Tuesday, January 31, 2017

Papa's Birthday Lunch

The last birthday that my dad had prior to his passing, he asked me to provide lunch to the guys at the mill.  I made Indian Tacos and it was a hit.  He came over to my home a day or two later and expressed his gratitude for my contribution to his special day.  He said he loved it and the guys loved it and it was so delicious.  I was glad to have a part of making him happy.
I've continued that tradition in the years since he's gone.  Yesterday would've been his 79th birthday. I made a mountain of fry bread as well as German chocolate cake (his favorite).  The guys appreciate my efforts as well and it makes me feel good that I'm continuing something small that he was so grateful for.  I don't do much as an owner of that company, but I can boost morale.

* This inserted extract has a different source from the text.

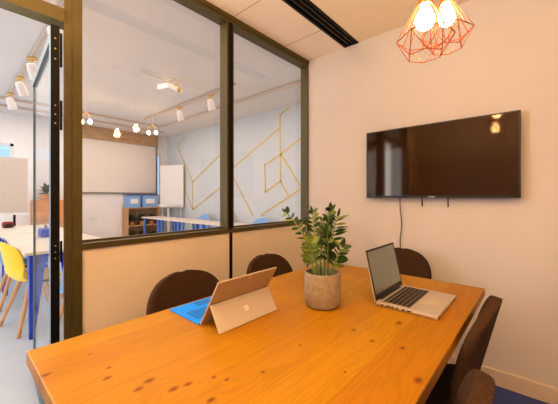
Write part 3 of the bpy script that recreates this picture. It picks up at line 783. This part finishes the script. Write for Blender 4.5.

I miss my daddy at times.  As a little girl I didn't think there was anyone more wonderful than he. Even as a teenager, I didn't think there would ever be any guy who I would love more than my dad. Amazingly I found a man just as kind, gentle and genuine as my dad.

I was sad to let him go from this life but knew that he wasn't happy in the body he was left with. Who would ever choose to have constant headaches and a body that you couldn't control?  That wasn't him.  I'm ever grateful for the time I had him and even more grateful that eternally he will still be my daddy.  I smile when I think of him.  Just a twinge of sadness that I can't see his smile and feel his touch, but so much gratefulness that he's free of the burdens of this life and can be with his eternal sweetheart, my mom.

Monday, January 23, 2017

I'm a Temple Ordinance Worker

Back in October my husband and I were set apart as temple ordinance workers in the St. Paul temple. I wasn't sure I could ever memorize and learn all that needed to be done.  After being there two months in a row, I felt that I could learn everything necessary.  I was looking forward to being back in December and then we had a blizzard come through that kept us home.  I was disappointed.

We were back this past Friday night and Saturday morning.  I love the women that I work with on my shifts.  I still feel like the newbie but not like I did in the first two months.  My coordinators have such faith in me and believe I can do whatever they assign me to do.

I had a very tender moment while working in an endowment session.  As I was performing my duties, I felt that my hands were indeed the Savior's hands.  I was doing what He would do.  It was so tender. I loved having that feeling.  I cannot express wholely just what I felt.  I just know it was amazing.

I am blessed once again to be able to do what the Lord asks me to do.  I will forever be grateful to be His hands in this work.